Written exercise. Copy each line in the data that includes the word "objects".

(Scene script records)
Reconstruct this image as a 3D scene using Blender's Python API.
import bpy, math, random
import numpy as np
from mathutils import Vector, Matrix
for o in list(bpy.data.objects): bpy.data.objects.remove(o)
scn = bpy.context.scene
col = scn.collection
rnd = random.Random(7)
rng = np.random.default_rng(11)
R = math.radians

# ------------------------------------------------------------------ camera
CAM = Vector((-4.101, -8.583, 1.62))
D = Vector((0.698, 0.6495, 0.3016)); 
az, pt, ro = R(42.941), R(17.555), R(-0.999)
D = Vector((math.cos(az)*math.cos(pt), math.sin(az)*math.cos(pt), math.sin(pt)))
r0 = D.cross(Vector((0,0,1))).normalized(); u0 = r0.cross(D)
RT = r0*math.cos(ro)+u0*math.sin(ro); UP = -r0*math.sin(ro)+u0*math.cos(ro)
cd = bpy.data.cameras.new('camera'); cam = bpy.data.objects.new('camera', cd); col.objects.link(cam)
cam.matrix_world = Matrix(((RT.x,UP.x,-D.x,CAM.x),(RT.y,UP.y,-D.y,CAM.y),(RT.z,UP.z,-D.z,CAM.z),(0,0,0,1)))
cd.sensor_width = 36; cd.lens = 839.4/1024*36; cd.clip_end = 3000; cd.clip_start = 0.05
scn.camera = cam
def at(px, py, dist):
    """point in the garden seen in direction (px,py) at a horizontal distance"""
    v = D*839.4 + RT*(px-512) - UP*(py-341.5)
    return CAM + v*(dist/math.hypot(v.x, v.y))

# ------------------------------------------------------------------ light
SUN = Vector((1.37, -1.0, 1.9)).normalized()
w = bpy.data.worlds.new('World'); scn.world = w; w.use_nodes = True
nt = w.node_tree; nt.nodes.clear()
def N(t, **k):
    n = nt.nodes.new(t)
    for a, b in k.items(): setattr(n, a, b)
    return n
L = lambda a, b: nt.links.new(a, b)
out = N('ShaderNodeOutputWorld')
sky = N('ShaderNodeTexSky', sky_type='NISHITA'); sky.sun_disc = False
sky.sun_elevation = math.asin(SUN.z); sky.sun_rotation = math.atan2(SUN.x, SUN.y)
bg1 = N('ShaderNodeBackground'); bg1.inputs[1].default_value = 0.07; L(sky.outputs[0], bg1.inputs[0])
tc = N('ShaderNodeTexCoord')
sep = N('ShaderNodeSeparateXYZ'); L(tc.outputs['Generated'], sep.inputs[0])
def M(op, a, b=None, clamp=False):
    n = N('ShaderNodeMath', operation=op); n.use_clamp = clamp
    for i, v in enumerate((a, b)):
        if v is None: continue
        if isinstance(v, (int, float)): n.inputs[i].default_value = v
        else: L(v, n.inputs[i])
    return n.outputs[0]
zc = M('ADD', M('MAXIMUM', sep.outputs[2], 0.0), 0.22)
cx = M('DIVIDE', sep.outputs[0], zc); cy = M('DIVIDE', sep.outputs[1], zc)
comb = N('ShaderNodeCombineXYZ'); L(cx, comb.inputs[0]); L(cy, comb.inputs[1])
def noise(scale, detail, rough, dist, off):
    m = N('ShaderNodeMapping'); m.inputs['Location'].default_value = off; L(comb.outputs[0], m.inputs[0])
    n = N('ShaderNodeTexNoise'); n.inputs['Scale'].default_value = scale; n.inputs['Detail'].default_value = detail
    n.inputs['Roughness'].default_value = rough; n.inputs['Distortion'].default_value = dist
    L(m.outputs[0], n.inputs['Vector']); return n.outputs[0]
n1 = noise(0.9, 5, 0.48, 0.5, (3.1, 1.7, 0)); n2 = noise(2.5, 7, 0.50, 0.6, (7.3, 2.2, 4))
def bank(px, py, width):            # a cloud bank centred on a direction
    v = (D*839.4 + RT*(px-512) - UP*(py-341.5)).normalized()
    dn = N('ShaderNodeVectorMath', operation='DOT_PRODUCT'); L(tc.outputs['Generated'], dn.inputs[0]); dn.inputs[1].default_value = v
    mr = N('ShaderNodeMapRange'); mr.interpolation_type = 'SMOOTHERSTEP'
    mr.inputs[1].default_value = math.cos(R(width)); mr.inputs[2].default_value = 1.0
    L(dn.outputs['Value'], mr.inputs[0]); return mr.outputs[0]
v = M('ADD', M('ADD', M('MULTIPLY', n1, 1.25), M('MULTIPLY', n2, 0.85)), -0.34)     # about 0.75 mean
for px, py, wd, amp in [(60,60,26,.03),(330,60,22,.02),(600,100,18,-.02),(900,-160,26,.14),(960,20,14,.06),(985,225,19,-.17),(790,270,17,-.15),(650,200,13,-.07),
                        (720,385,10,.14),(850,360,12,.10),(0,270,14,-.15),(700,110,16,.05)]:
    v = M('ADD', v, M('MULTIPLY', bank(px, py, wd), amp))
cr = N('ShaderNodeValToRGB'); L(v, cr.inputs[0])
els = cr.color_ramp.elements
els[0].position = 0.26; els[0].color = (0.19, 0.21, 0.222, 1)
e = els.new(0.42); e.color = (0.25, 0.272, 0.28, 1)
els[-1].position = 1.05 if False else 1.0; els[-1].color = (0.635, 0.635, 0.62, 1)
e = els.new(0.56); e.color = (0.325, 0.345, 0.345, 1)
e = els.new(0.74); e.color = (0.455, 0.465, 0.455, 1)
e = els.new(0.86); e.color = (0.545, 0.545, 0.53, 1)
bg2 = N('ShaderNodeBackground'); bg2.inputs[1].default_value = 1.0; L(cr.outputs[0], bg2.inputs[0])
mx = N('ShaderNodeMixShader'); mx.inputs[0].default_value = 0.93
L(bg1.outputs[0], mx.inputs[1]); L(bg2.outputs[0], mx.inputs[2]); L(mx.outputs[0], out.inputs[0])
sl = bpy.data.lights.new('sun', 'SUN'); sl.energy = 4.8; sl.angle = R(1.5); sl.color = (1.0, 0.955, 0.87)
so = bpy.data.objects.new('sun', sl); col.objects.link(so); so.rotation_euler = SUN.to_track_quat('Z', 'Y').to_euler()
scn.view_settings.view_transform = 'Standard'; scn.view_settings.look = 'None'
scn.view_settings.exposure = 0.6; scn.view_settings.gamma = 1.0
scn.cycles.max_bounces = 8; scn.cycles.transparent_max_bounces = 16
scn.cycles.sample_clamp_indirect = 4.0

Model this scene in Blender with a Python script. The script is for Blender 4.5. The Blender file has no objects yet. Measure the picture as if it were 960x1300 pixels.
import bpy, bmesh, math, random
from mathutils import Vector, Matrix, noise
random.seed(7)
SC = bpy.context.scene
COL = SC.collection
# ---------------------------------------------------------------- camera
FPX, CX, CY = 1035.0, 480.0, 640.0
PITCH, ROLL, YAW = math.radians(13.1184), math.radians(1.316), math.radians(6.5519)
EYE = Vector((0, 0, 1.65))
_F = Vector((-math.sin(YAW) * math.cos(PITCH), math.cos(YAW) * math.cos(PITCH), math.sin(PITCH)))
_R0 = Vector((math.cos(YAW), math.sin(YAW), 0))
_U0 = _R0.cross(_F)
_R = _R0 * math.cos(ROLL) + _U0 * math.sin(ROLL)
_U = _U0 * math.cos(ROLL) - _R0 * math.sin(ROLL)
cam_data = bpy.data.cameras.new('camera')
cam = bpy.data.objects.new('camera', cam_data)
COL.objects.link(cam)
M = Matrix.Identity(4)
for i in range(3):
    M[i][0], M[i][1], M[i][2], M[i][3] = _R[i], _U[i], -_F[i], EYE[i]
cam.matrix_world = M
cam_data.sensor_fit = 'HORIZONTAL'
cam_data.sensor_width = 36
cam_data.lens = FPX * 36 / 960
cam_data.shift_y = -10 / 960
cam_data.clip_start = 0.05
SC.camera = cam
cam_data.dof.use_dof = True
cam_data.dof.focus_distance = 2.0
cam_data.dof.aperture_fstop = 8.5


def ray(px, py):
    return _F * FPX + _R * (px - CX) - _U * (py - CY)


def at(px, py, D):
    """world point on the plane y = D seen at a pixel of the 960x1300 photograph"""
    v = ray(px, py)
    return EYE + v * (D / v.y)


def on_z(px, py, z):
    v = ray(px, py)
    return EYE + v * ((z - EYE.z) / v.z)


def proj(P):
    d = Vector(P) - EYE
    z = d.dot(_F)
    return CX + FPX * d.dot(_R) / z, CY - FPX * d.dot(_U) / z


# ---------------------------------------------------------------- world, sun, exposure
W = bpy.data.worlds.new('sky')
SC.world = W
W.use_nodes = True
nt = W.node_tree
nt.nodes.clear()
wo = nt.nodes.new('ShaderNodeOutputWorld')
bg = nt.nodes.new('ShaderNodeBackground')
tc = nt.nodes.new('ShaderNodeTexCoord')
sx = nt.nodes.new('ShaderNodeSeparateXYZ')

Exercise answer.
for o in list(bpy.data.objects): bpy.data.objects.remove(o)
cd = bpy.data.cameras.new('camera'); cam = bpy.data.objects.new('camera', cd); col.objects.link(cam)
so = bpy.data.objects.new('sun', sl); col.objects.link(so); so.rotation_euler = SUN.to_track_quat('Z', 'Y').to_euler()
Model this scene in Blender with a Python script. The script is for Blender 4.5. The Blender file has no objects yet. Measure the picture as if it were 960x1300 pixels.
cam = bpy.data.objects.new('camera', cam_data)
COL.objects.link(cam)